→ WHAT TO WORK ON
Repeat exactly the lines from the start of the entries below through the line containing "R = math.radians". Omit the rest.
# start of MATERIAL PROVIDED
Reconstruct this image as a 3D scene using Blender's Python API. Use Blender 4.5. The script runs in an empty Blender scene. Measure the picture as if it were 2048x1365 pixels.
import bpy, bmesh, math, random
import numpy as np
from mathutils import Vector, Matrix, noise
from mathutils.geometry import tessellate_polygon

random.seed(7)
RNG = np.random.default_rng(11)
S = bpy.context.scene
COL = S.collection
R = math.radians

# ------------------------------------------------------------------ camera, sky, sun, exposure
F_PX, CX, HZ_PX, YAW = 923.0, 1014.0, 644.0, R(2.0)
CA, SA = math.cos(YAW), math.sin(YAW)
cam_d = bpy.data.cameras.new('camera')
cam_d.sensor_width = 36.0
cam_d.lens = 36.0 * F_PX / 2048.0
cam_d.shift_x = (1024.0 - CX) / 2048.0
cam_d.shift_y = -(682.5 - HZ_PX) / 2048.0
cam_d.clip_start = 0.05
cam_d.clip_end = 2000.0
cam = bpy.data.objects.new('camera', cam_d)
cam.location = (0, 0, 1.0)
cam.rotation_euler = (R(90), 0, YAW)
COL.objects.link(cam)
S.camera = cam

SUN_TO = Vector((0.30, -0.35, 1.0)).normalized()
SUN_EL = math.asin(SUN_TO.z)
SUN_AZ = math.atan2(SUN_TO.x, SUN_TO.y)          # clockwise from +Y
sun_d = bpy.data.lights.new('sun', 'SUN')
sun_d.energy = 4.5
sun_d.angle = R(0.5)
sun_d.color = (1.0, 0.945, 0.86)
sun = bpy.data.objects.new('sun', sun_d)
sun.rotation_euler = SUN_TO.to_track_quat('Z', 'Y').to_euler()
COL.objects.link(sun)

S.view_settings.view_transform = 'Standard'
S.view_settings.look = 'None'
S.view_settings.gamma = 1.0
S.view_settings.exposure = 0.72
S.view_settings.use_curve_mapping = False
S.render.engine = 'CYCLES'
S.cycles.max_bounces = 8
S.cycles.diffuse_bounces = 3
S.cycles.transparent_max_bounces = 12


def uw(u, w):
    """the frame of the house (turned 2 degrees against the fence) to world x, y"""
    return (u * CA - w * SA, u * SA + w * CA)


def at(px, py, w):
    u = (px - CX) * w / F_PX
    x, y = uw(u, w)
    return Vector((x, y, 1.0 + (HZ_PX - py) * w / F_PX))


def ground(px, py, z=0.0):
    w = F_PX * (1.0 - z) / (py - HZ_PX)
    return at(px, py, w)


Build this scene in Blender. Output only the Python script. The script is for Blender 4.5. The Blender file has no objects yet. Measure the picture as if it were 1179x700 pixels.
# end of MATERIAL PROVIDED
→ EXERCISE RESULT
Reconstruct this image as a 3D scene using Blender's Python API. Use Blender 4.5. The script runs in an empty Blender scene. Measure the picture as if it were 2048x1365 pixels.
import bpy, bmesh, math, random
import numpy as np
from mathutils import Vector, Matrix, noise
from mathutils.geometry import tessellate_polygon

random.seed(7)
RNG = np.random.default_rng(11)
S = bpy.context.scene
COL = S.collection
R = math.radians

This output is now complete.